The dinner is wonderful; the theater needs work.

As an inveterate single-tasker, I've never understood the logic of dinner theater. Is it designed for people who don't have time to eat before or after the show? For companions short on dinner conversation? Dinner theater is an old, dated form that once guaranteed mediocre food plus mediocre entertainment. Still, give credit to Café Nordo for reviving the art over the past three years, allowing patrons to immerse themselves in a fictional world with a unified decor, menu, and story line.

In Somethin' Burning, Nordo's fourth show, you enter a simulacrum of the iconic roadside diner in Twin Peaks: motley Formica tabletops, an antler chandelier, and a large mountain-landscape painting by Jennifer Zeyl that's classier than the one it's supposed to be imitating. In the same vein, the menu elements—camouflaged as greasy-spoon standbys and distributed by the chatty actors—exceed expectations.
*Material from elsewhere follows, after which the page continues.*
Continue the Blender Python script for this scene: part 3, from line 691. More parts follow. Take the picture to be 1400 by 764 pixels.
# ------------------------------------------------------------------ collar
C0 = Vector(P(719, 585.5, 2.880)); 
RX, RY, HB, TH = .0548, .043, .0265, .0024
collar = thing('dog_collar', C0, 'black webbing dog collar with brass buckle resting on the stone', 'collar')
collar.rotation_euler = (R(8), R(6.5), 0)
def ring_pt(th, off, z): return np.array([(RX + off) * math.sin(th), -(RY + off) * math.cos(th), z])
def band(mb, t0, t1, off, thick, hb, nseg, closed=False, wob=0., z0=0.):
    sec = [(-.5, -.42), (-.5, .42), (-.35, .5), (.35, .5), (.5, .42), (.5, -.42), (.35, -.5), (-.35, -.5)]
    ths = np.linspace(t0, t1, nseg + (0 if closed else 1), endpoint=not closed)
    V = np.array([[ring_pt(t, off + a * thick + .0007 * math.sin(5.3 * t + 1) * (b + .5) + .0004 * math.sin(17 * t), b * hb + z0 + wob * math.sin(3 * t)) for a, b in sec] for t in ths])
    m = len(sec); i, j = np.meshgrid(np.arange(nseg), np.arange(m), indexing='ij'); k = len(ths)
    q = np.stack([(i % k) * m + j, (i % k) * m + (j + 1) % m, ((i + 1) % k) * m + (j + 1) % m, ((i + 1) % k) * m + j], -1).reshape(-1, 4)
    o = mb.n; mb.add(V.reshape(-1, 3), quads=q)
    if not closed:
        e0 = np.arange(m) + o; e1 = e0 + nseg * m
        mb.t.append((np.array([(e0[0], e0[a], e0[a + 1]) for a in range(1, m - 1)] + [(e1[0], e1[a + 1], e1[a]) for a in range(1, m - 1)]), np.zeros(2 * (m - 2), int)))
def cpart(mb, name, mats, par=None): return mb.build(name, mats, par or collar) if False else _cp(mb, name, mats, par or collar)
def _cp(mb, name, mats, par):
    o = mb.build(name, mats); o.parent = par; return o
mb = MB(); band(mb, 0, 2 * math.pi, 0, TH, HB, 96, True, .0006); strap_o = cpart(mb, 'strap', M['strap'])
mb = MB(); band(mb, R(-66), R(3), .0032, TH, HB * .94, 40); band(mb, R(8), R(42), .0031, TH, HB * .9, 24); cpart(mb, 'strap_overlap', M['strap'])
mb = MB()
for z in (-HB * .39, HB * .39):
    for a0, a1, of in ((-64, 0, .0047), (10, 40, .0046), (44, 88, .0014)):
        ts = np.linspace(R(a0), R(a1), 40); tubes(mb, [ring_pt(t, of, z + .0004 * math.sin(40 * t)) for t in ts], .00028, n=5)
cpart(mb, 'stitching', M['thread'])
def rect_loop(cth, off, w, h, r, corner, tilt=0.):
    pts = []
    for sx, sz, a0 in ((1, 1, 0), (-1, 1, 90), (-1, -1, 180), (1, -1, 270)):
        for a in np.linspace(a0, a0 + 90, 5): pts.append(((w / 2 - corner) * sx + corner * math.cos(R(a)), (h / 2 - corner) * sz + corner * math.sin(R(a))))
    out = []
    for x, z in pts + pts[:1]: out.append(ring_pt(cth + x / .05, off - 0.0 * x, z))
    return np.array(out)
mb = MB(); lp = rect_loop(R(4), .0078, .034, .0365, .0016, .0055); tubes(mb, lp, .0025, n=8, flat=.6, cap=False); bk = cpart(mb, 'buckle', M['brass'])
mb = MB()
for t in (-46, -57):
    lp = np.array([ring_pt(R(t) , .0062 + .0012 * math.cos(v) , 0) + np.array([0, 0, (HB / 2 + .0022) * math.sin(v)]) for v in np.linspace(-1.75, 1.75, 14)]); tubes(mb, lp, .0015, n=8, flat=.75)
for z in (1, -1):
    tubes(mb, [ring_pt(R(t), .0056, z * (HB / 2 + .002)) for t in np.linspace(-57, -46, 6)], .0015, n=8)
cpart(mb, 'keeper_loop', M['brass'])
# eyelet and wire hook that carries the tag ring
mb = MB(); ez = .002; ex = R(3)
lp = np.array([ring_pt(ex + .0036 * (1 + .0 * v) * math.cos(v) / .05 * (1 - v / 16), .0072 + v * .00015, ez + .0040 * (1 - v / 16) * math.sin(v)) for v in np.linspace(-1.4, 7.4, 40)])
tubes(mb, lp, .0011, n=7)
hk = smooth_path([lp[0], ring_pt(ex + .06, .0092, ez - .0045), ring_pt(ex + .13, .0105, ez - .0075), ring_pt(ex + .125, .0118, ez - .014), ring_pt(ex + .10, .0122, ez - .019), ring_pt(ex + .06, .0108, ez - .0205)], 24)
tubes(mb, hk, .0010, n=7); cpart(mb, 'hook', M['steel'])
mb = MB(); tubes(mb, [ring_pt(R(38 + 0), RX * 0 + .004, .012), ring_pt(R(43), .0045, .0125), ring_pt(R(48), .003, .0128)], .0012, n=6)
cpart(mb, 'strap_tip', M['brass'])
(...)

The "parfait" course comes in Pyrex pudding goblets, tucking heavenly gobs of beets and Snake River wagyu beef between layers of horse-radish sour cream, so you can eat like a foodie while looking like a hick. (Some patrons dressed like characters on Twin Peaks.) In addition to the seductive welcome drink of cava and cherries, each of the four breakfast-themed courses comes paired with a cocktail, which, perhaps strategically, adds up to a lot of alcohol before the show's tipsy conclusion.
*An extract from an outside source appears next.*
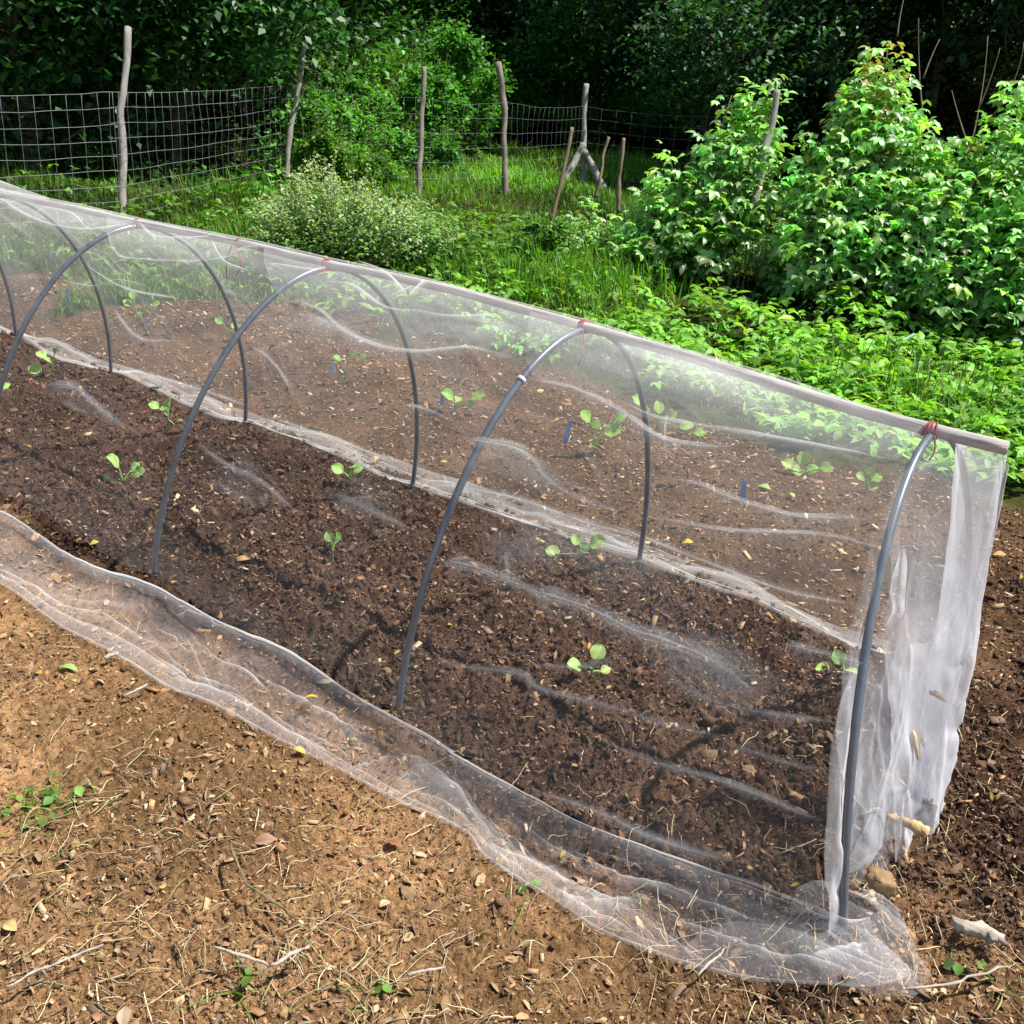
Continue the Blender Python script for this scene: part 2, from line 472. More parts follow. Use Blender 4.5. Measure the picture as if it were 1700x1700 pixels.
def rand_rot(n):
    q = rng.normal(size=(n, 4)); q /= np.linalg.norm(q, axis=1)[:, None]
    w, x, y, z = q.T
    return np.stack([np.stack([1-2*(y*y+z*z), 2*(x*y-z*w), 2*(x*z+y*w)], -1),
                     np.stack([2*(x*y+z*w), 1-2*(x*x+z*z), 2*(y*z-x*w)], -1),
                     np.stack([2*(x*z-y*w), 2*(y*z+x*w), 1-2*(x*x+y*y)], -1)], -2)

def soil_points(n, rmin=1.0, rmax=8.2, power=1.2, half=47):
    n = int(n*1.17)
    """random places on the bare soil, thinning out with distance"""
    th = rng.uniform(R(-half), R(half), n)
    u = rng.uniform(0, 1, n)
    r = (rmin**(2-power) + u*(rmax**(2-power)-rmin**(2-power)))**(1/(2-power))
    x = CAM[0]+r*np.cos(th)*FWD2[0]+r*np.sin(th)*RGT2[0]; y = CAM[1]+r*np.cos(th)*FWD2[1]+r*np.sin(th)*RGT2[1]
    k = (grass_mask(x, y) < 0.6) & (rng.uniform(size=n) < np.clip(.65+1.1*fbm(x*2.3, y*2.3, 3, 201)+.3*(np.abs(y) < .65), .12, 1))
    return x[k], y[k], r[k]

acc = Acc()
x, y, r = soil_points(150000, power=1.35)
cmk = compost_mask(x, y)
keep = rng.uniform(size=len(x)) < (0.60+0.40*cmk)
x, y, r, cmk = x[keep], y[keep], r[keep], cmk[keep]
n = len(x)
sz = 0.0020*(1+rng.pareto(2.4, n)); sz = np.clip(sz*(0.75+0.5*cmk), 0.0018, 0.011)*(0.75+0.11*r)
sc = sz[:, None]*np.exp(rng.normal(0, .42, (n, 3))); 
z = ground_z(x, y)+sz*0.1
c = np.where(cmk[:, None] > 0.5, COMP[None]*1.15, np.where(y[:, None] > .65, FARS[None]*1.1, PATH[None]*0.9))*rng.uniform(0.4, 1.6, (n, 1))*rng.uniform(0.9, 1.1, (n, 3))
for v in range(6):
    s_ = slice(v, None, 6)
    tv = ICO*rng.uniform(0.4, 1.35, (12, 1))
    k = len(x[s_])
    V, T, cc = scatter(tv, ICF, np.stack([x[s_], y[s_], z[s_]], -1), rand_rot(k), sc[s_], c[s_])
    acc.add(V, T=T, col=cc)
tag(acc.build('soil_crumbs', M['crumb']), 'loose brown crumbs of soil and compost strewn over beds and path', 'soil crumbs', kind='stuff')

# bark and wood chips
CHIP = np.array([(-.5, -.18, 0), (.45, -.22, .03), (.5, .15, 0), (-.4, .2, .04), (-.5, -.18, -.06), (.45, -.22, -.05), (.5, .15, -.06), (-.4, .2, -.05)], float)
CHQ = np.array([(0, 1, 2, 3), (7, 6, 5, 4), (0, 4, 5, 1), (1, 5, 6, 2), (2, 6, 7, 3), (3, 7, 4, 0)])
acc = Acc()
x, y, r = soil_points(24000, power=1.3)
n = len(x)
ln = np.clip(0.006*(1+rng.pareto(2.2, n)), 0.005, 0.045)*(0.8+0.1*r)
rot = rot_frames(n, rng.uniform(0, 6.28, n), rng.normal(0, 0.35, n), rng.normal(0, 0.5, n))
pal = np.array([(.45, .31, .17), (.34, .21, .11), (.52, .40, .25), (.28, .16, .08), (.20, .13, .08), (.40, .22, .10)])
c = pal[rng.integers(0, len(pal), n)]*rng.uniform(0.6, 1.2, (n, 1))
V, Q, cc = scatter(CHIP, CHQ, np.stack([x, y, ground_z(x, y)+0.004], -1), rot, np.stack([ln, ln*rng.uniform(.5, 1.3, n), ln*.8], -1), c)
acc.add(V, Q, col=cc)
x = rng.uniform(-6.5, 1.6, 16000); y = rng.uniform(.85, 3.2, 16000)
k = (grass_mask(x, y) < .6) & (rng.uniform(size=16000) < np.clip(.6+1.2*fbm(x*2, y*2, 3, 203), .1, 1)); x, y = x[k], y[k]; n = len(x)
ln = np.clip(.009*(1+rng.pareto(2.4, n)), .008, .05)
V, Q, cc = scatter(CHIP, CHQ, np.stack([x, y, ground_z(x, y)+.004], -1), rot_frames(n, rng.uniform(0, 6.28, n), rng.normal(0, .35, n), rng.normal(0, .5, n)), np.stack([ln, ln*rng.uniform(.4, 1.2, n), ln*.7], -1), pal[rng.integers(0, len(pal), n)]*rng.uniform(.45, 1.2, (n, 1)))
acc.add(V, Q, col=cc)
tag(acc.build('bark_litter', M['litter']), 'small pale chips of bark and wood scattered over the soil', 'bark litter', kind='stuff')

# thin dark flakes that give the compost its fibrous look
acc = Acc()
x, y, r = soil_points(230000, power=1.35)
cmk = compost_mask(x, y)
keep = rng.uniform(size=len(x)) < (0.42+0.58*cmk); x, y, r, cmk = x[keep], y[keep], r[keep], cmk[keep]
n = len(x)
FLK = np.array([(-.5, -.12, 0), (0, -.2, .10), (.5, -.06, -.02), (.5, .10, .02), (0, .2, .13), (-.5, .08, .03)], float); FLQ = np.array([(0, 1, 4, 5), (1, 2, 3, 4)])
ln = np.clip(.0055*(1+rng.pareto(2.3, n)), .004, .034)*(.75+.11*r)
rot = rot_frames(n, rng.uniform(0, 6.28, n), rng.normal(0, .5, n), rng.normal(0, .8, n))
dk = np.array([(.060, .034, .023), (.10, .052, .030), (.14, .068, .034), (.040, .026, .020), (.19, .11, .06), (.30, .19, .10)])
lt = np.array([(.16, .09, .05), (.24, .14, .075), (.30, .18, .09), (.36, .24, .13), (.12, .07, .04), (.44, .32, .18)])
pk = rng.choice(6, n, p=[.28, .24, .16, .16, .11, .05])
c = np.where((cmk[:, None] > .5) | ((y[:, None] > .65) & (rng.uniform(size=(n, 1)) < .7)), dk[pk], lt[pk])*rng.uniform(.65, 1.35, (n, 1))
V, Q, cc = scatter(FLK, FLQ, np.stack([x, y, ground_z(x, y)+.003], -1), rot, np.stack([ln, ln*rng.uniform(.5, 1.6, n), ln], -1), c)
acc.add(V, Q, col=cc)
tag(acc.build('mulch_flakes', M['litter']), 'thin brown fibrous flakes covering the compost and path', 'mulch', kind='stuff')

# dry straw and stalks
acc = Acc()
def straw(x0, y0, ln, hd, wid, colr, lift=0.006, arch=0.012):
    k = 6; t = np.linspace(-0.5, 0.5, k)
    bend = rng.normal(0, 0.28)
    h = hd + bend*t
    px = x0+np.cumsum(np.cos(h))*ln/k; py = y0+np.cumsum(np.sin(h))*ln/k
    zz = ground_z(px, py)+lift+arch*rng.uniform(0, 1)*(1-4*t*t)
    P = np.stack([px, py, zz], -1)
    P[:, 2] = np.maximum(P[:, 2], np.interp(t, [t[0], t[-1]], [P[0, 2], P[-1, 2]]))
    acc.tube(P, np.linspace(wid, wid*0.6, k), 4, colr)
straw_cl = [(G(180, 1440), .20, 150), (G(440, 1610), .22, 190), (G(620, 1650), .12, 60), (G(300, 1560), .25, 120), (G(1300, 1660), .18, 120), (G(1600, 1640), .2, 150), (G(80, 1310), .1, 40),
            (G(980, 1620), .25, 120), (G(40, 1560), .2, 90), (G(700, 1430), .2, 60), (G(1640, 1300), .25, 90), (G(1100, 1420), .3, 60), (G(60, 1110), .15, 40), (G(1630, 1450), .2, 80)]
for c0, sd, k in straw_cl:
    th0 = rng.uniform(0, 3.14)
    for i in range(int(k*1.1)):
        cc = (.75+.45*rng.uniform())*np.array([(.66, .54, .32), (.54, .42, .25), (.60, .50, .33), (.36, .25, .14), (.44, .42, .20)])[rng.integers(0, 5)]*rng.uniform(.6, 1.15)
        straw(c0[0]+rng.normal(0, sd), c0[1]+rng.normal(0, sd), rng.uniform(.02, .12)*rng.uniform(.5, 1.2), rng.normal(th0, 0.9), rng.uniform(.0006, .0015), cc)
x, y, r = soil_points(1500, power=1.2)
for i in range(len(x)):
    cc = np.array([(.48, .38, .22), (.34, .25, .14), (.22, .15, .09)])[rng.integers(0, 3)]*rng.uniform(.6, 1.1)
    straw(x[i], y[i], rng.uniform(.015, .07), rng.uniform(0, 6.28), rng.uniform(.0005, .0012)*(.8+.1*r[i]), cc)
tag(acc.build('dry_straw', M['litter']), 'dry pale straw and thin stalks lying across the soil', 'straw', kind='stuff')

# dead leaf scraps
acc = Acc()
x, y, r = soil_points(2600, power=1.1)
n = len(x)
rot = rot_frames(n, rng.uniform(0, 6.28, n), rng.normal(0, .3, n), rng.normal(0, .5, n))
tv, tq = leaf_template(0.55, 0.8, -0.35)
pal = np.array([(.40, .27, .16), (.32, .20, .11), (.48, .36, .22), (.30, .18, .12), (.42, .30, .08)])
V, Q, cc = scatter(tv, tq, np.stack([x, y, ground_z(x, y)+.006], -1), rot, rng.uniform(.007, .022, n)*(.8+.1*r), pal[rng.integers(0, 5, n)]*rng.uniform(.6, 1.2, (n, 1)))
acc.add(V, Q, col=cc)
tag(acc.build('leaf_litter', M['dryleaf']), 'shrivelled brown leaf scraps littering the soil', 'leaf litter', kind='stuff')

# ------------------------------------------------------------------ tunnel: ridge pole, hoops
POLE_PX = [(-220, 262), (-100, 292), (0, 320), (110, 342), (230, 370), (400, 403), (545, 437), (700, 470), (850, 510), (968, 541), (1100, 581), (1300, 640), (1450, 690), (1548, 716), (1672, 747)]
PP = np.array([onY0(*p) for p in POLE_PX])
o_ = np.argsort(PP[:, 0]); PP = PP[o_]
def ridge(x): return np.interp(x, PP[:, 0], PP[:, 2])
POLE_END = PP[-1].copy()
WH = 0.60; PE = 1.90
hoop_x = {1: 1.157, 2: 0.0, 3: -1.088, 4: -2.184, 5: -3.337, 6: -4.365}
apex_px = {1: (1548, 722), 2: (968, 548), 3: (545, 445), 4: (230, 376)}
APEX = {}
for k in hoop_x:
    if k in apex_px: p = onY0(*apex_px[k]); APEX[k] = (p[0], p[2])
    else:
        xx = hoop_x[k]+0.2; APEX[k] = (xx, float(ridge(xx))-0.02)
def hoop_pts(k, n=60):
    t = np.linspace(0, math.pi, n)
    s = np.sin(t); c = np.cos(t)
    y = -np.sign(c)*WH*np.abs(c)**(2/PE); zf = np.abs(s)**(2/PE)
    ax, az = APEX[k]
    if k == 1: y = np.where(y < 0, y*.90, y)
    fx = hoop_x[k]-(0.036*(y/WH+1) if k == 1 else 0)
    P = np.stack([fx+(ax-fx)*zf, y, zf*az], -1)
    a = P[0].copy(); a[2] = -0.07; b = P[-1].copy(); b[2] = -0.07
    return np.vstack([a, P, b])
hoop_names = {1: 'black pipe hoop at the open right end of the tunnel', 2: 'grey pipe hoop with a pale tape ring, second from the right end',
              3: 'grey pipe hoop meeting the pole just left of the loose red string', 4: 'grey pipe hoop meeting the pole in front of the tall left fence post',
              5: 'grey pipe hoop second from the left, near leg cut off by the frame', 6: 'farthest pipe hoop, only its far leg in view at left edge'}
for k in hoop_x:
    e = empty('hoop', (hoop_x[k], 0, 0), hoop_names[k], 'hoop', 'pipe hoops of the tunnel')
    P = hoop_pts(k)-np.array([hoop_x[k], 0, 0])
    V, Q, T = tube_np(P, 0.0094*(1.0 if k != 1 else .96)*(1+.03*fbm(np.linspace(0, 9, len(P)), np.zeros(len(P))+k, 2, k)), 12)
    mesh_np('pipe', V, Q, T, M['pipe'], smooth=True, parent=e)
    if k == 2:
        i = int(np.argmin([np.linalg.norm((lambda d: np.array([850+F_PX*(d@RT)/(d@_fw), 850-F_PX*(d@UP)/(d@_fw)]))(p+np.array([hoop_x[k], 0, 0])-CAM)-np.array([843, 628])) for p in P[:31]]))
        a, b = P[i], P[i+1]; d = (b-a)/np.linalg.norm(b-a)
        V, Q, T = tube_np(np.array([a-d*.005, a, a+d*.005]), 0.0122, 12)
        mesh_np('tape', V, Q, T, M['tape'], smooth=True, parent=e)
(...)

Though the music composed by Annastasia Workman (plus one brilliant piece by the late Drew Keriakedes) and sung by Devin Bannon creates a decent atmosphere of hepcat cool and loopy menace, it can't alter the sad fact that the story doesn't work. On a riser amid the tables, Agent Elliot Penn (Evan Mosher) must figure out who killed chef Nordo Lefesczki. Was it his late former boss' gorgeous daughter Angelica (Opal Peachey)? Or perhaps Nordo's hatchet-voiced ex-wife Delores (an endearingly skanky Keira McDonald)? Or thuggish Michael Stern (Maximillian Davis, whose sunglasses and toothpick ensure he won't be mistaken for anything but a caricature)?
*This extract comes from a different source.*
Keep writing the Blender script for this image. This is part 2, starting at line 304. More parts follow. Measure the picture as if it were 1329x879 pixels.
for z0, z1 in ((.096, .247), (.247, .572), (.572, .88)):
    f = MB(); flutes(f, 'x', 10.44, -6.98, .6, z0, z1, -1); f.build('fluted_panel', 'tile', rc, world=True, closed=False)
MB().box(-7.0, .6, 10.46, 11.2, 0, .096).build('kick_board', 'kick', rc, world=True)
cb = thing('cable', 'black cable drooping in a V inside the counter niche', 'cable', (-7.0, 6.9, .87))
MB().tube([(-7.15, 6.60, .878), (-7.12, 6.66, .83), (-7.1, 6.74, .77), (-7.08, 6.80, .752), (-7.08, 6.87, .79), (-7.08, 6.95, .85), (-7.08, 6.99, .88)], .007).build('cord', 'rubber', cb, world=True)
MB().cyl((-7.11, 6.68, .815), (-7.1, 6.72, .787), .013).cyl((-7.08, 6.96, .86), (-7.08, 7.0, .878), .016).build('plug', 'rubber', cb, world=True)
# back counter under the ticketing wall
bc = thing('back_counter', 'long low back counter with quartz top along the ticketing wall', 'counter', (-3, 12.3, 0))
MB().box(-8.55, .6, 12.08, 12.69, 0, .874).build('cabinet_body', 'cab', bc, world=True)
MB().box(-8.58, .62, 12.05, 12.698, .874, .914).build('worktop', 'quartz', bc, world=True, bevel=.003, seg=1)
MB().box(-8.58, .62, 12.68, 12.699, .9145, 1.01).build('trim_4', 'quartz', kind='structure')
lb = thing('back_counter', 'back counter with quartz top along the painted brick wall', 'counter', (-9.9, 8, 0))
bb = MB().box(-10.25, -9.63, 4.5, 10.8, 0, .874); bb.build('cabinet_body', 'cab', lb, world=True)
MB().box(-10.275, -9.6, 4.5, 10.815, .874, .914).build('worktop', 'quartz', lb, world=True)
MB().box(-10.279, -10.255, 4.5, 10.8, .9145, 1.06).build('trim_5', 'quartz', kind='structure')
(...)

Because we never meet dead Nordo, and it sounds like he was a jerk, and since all the other characters are jerks, it's hard to care about anyone, much less follow the busily static details. The suspects' machinations alternate with fast-food-bemoaning philosophizing from a peanut gallery of bandanna-headed passers-through (MJ Sieber and Noah Benezra). It's a shame the able cast doesn't have a script to match the menu. Fortunately, the enigmatic dancing beaver (Sachie Mikawa) holds her tongue.